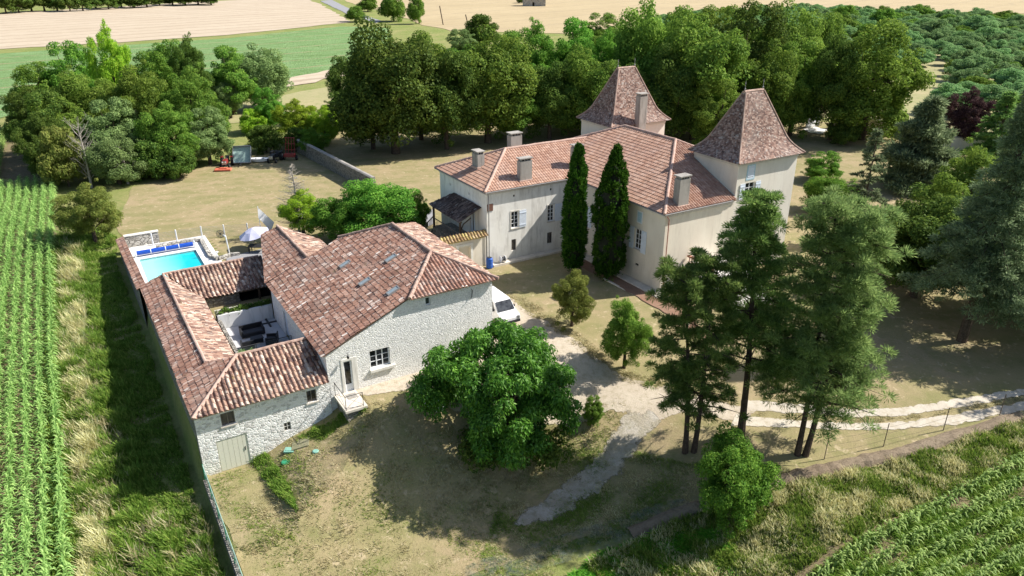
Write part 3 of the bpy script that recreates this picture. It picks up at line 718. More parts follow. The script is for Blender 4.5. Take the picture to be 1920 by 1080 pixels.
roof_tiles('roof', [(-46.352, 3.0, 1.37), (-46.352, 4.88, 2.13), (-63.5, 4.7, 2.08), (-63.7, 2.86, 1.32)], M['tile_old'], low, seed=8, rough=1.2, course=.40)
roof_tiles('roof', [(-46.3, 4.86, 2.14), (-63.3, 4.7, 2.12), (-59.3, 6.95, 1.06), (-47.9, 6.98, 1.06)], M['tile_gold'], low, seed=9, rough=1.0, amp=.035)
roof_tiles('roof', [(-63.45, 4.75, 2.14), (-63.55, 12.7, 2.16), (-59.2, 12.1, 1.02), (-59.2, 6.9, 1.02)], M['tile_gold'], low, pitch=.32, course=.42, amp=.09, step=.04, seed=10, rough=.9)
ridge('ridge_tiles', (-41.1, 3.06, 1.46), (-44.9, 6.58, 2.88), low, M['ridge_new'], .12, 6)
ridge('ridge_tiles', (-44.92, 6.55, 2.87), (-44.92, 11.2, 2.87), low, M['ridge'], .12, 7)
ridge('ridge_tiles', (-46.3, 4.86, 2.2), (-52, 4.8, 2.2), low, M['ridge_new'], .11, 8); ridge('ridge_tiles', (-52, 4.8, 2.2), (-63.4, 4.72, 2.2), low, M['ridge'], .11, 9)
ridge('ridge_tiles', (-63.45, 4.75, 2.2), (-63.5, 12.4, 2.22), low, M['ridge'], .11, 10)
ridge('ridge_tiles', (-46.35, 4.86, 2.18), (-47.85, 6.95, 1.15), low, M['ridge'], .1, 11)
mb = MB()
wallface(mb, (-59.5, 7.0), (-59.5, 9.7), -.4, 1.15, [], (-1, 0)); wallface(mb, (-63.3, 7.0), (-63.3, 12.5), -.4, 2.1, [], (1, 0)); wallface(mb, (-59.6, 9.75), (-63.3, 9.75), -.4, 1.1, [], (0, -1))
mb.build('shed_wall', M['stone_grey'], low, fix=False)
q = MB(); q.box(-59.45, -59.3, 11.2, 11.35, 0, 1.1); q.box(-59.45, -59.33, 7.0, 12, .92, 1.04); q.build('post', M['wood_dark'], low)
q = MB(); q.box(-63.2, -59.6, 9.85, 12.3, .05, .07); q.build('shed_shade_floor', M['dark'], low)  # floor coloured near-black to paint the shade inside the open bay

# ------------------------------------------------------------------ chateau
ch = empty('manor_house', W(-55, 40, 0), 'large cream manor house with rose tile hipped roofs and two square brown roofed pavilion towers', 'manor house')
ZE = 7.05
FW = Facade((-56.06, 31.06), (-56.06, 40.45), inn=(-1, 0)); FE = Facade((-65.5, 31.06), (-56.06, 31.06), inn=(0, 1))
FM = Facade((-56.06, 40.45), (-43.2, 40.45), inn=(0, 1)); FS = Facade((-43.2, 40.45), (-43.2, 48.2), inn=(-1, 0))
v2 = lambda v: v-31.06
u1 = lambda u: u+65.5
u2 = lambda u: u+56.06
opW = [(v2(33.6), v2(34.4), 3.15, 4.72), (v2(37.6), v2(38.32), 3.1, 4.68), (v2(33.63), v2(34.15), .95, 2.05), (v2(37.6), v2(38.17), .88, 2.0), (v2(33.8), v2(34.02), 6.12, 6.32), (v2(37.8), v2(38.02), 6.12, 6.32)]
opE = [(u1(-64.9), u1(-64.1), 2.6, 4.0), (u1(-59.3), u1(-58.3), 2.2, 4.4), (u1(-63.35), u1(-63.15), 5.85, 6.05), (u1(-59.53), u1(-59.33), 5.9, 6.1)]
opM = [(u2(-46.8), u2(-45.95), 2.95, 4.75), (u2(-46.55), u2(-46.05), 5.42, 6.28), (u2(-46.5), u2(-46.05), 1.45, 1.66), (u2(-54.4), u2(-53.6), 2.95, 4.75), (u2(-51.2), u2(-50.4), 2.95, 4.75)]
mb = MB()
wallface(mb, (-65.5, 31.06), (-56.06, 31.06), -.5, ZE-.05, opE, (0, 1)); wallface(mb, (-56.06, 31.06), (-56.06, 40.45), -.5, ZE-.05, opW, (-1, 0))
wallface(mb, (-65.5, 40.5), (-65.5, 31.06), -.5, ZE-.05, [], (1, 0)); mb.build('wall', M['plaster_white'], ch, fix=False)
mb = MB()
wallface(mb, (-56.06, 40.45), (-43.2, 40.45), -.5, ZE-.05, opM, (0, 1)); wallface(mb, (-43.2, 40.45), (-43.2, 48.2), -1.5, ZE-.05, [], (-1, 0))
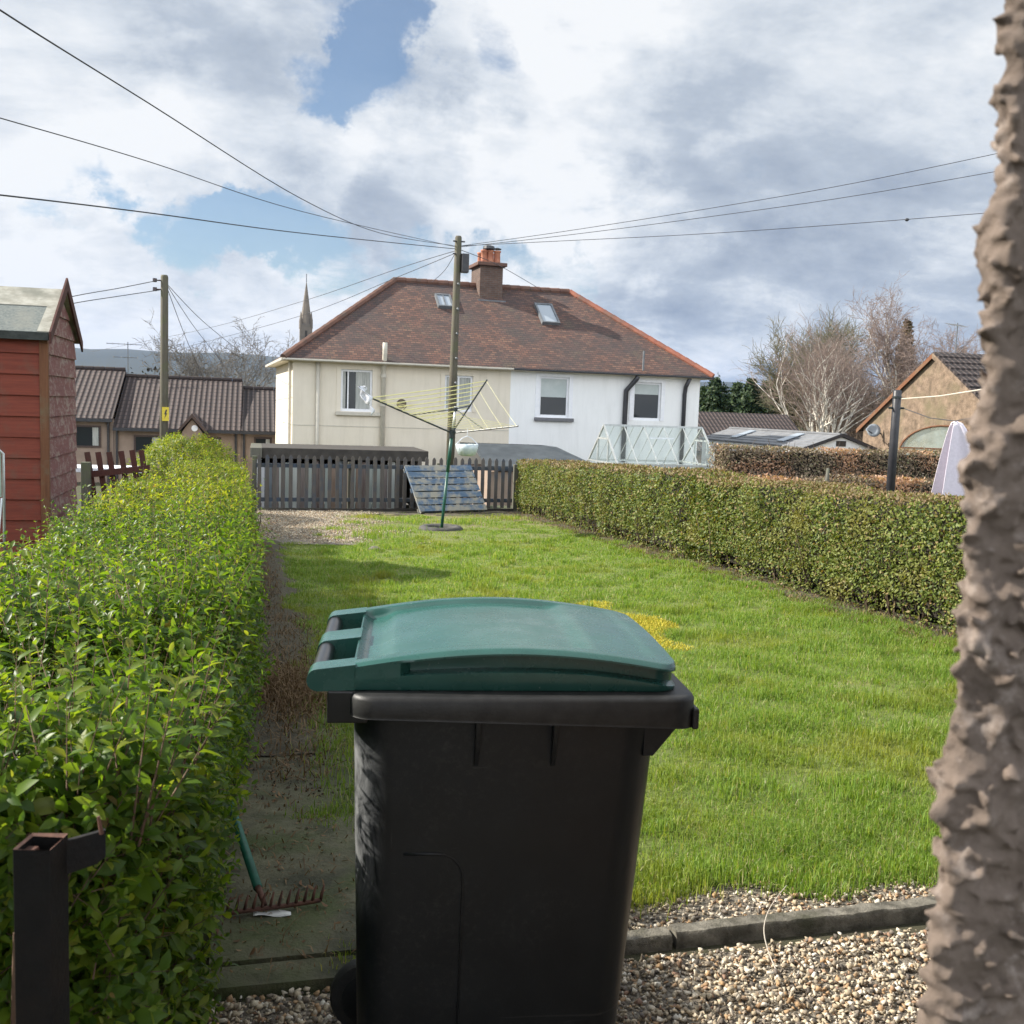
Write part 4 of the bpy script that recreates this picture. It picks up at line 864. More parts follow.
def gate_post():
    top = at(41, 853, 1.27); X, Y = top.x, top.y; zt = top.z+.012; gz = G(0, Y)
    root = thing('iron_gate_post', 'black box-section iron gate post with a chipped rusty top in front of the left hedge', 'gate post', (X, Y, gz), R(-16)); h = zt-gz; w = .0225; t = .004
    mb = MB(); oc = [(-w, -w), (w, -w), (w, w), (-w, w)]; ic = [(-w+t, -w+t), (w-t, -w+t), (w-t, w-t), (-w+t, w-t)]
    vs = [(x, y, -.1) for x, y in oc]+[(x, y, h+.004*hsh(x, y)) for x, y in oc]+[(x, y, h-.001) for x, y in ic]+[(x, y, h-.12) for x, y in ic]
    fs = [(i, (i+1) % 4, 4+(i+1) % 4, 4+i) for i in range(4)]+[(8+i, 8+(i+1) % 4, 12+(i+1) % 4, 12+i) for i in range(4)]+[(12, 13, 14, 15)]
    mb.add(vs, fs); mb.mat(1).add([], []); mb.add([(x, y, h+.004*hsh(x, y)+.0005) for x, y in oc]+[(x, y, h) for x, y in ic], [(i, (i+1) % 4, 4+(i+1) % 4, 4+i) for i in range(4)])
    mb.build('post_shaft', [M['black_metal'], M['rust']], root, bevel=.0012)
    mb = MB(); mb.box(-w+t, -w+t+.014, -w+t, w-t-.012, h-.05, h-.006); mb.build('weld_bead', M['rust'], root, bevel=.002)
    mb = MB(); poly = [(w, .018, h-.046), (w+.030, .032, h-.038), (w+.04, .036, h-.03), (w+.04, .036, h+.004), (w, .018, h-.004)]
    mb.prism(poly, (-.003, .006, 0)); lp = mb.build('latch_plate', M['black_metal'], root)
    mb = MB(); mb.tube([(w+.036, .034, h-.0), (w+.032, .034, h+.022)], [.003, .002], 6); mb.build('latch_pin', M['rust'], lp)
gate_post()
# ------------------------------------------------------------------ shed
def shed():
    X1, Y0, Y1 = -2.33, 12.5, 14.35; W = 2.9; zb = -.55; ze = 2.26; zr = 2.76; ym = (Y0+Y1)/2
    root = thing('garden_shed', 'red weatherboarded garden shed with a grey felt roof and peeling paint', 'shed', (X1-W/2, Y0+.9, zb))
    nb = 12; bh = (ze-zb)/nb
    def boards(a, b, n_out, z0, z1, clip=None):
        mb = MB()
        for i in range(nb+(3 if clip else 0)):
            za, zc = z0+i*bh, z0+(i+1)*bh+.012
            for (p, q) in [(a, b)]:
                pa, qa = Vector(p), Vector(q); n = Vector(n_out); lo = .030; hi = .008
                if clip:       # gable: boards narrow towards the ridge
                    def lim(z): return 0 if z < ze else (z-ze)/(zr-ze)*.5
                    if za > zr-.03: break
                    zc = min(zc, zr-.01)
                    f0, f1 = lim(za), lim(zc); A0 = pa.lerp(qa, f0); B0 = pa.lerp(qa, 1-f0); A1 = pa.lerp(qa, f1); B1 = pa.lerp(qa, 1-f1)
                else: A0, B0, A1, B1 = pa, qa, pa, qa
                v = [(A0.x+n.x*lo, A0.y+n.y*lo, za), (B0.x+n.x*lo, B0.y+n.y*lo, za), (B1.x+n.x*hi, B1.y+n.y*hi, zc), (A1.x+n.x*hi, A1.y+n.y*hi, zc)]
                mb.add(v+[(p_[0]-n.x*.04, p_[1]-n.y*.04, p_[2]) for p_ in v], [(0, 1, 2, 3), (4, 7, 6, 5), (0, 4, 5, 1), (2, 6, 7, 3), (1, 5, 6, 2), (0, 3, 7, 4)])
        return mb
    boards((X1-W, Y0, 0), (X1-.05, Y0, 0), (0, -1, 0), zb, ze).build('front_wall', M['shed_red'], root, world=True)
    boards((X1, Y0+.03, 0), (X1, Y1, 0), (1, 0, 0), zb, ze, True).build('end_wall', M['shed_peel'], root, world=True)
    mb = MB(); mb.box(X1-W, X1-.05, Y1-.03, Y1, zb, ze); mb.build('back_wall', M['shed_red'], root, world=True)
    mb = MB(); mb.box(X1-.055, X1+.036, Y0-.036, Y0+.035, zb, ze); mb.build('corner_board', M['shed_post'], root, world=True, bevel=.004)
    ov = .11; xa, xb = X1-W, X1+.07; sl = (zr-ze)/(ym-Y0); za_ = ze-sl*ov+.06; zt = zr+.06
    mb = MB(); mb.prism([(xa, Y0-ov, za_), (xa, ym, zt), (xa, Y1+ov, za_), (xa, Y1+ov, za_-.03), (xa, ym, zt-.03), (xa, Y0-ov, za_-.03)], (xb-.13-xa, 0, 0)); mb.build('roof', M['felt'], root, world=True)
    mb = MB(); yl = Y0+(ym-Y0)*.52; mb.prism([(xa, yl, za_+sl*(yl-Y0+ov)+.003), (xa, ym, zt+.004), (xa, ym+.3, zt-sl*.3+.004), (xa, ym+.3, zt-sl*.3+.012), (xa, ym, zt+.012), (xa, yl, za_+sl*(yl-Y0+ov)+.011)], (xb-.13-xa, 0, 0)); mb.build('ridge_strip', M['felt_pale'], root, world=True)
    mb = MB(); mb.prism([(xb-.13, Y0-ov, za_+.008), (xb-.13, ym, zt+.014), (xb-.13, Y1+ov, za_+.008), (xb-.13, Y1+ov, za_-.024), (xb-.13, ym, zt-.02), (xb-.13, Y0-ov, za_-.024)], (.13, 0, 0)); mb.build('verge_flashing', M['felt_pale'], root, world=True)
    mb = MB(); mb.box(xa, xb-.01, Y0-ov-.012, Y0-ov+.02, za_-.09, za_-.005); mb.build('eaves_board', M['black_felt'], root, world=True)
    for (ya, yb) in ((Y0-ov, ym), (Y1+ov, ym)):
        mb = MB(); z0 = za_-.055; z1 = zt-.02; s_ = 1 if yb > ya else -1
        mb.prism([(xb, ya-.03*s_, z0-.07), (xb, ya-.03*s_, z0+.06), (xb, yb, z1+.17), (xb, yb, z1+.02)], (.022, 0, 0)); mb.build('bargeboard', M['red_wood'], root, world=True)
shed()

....

[Problem to work on] Go through the listing above and list every line that has the word "picture".

[Completed exercise]
Write part 3 of the bpy script that recreates this picture. It picks up at line 718. More parts follow. The script is for Blender 4.5. Take the picture to be 1920 by 1080 pixels.
Write part 4 of the bpy script that recreates this picture. It picks up at line 864. More parts follow.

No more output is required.